Here are recent additions to the Non-U.S. Climate Litigation Chart.

Court Ruled Against Pakistani Government for Failure to Implement Climate Policy, Created Climate Change Commission

An appellate court in Pakistan granted the claims of Ashgar Leghari, a Pakistani farmer, who had sued the national government for failure to carry out the 2012 National Climate Policy and Framework. On September 4, 2015 the court, citing domestic and international legal principles, determined that “the delay and lethargy of the State in implementing the Framework offend the fundamental rights of the citizens.” As a remedy, the court 1) directed several government ministries to each nominate “a climate change focal person” to help ensure the implementation of the Framework, and to present a list of action points by December 31, 2015; and 2) created a Climate Change Commission with representatives of key ministries, NGOs, and technical experts. On September 14 the court issued a supplemental decision naming 21 individuals to the Commission and vesting it with various powers. Ashgar Leghari v. Federation of Pakistan (Lahore High Court Green Bench, 2015).
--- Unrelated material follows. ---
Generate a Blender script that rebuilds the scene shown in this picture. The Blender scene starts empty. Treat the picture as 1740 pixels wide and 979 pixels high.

Petition Sought Investigation of Major Emitters for Alleged Human Rights Violations

Greenpeace Southeast Asia and numerous other organizations and individuals filed a petition asking the Commission to investigate a general issue—“the human rights implications of climate change and ocean acidification and the resulting rights violations in the Philippines”—and a more specific one—“whether the investor-owned Carbon Majors have breached their responsibilities to respect the rights of the Filipino people.” The core factual allegation of the petition draws on research identifying particular entities’ quantum of responsibility for anthropogenic greenhouse gas emissions since 1751. The petition names 50 of those entities, all publicly traded corporations, as respondents. It identifies multiple sources of human rights, but draws most heavily on the UN Human Rights Commission’s Guiding Principles on Business and Human Rights. In re Greenpeace Southeast Asia et al., CHR Case No. 2015-__ (Commission on Human Rights of the Philippines, 2015).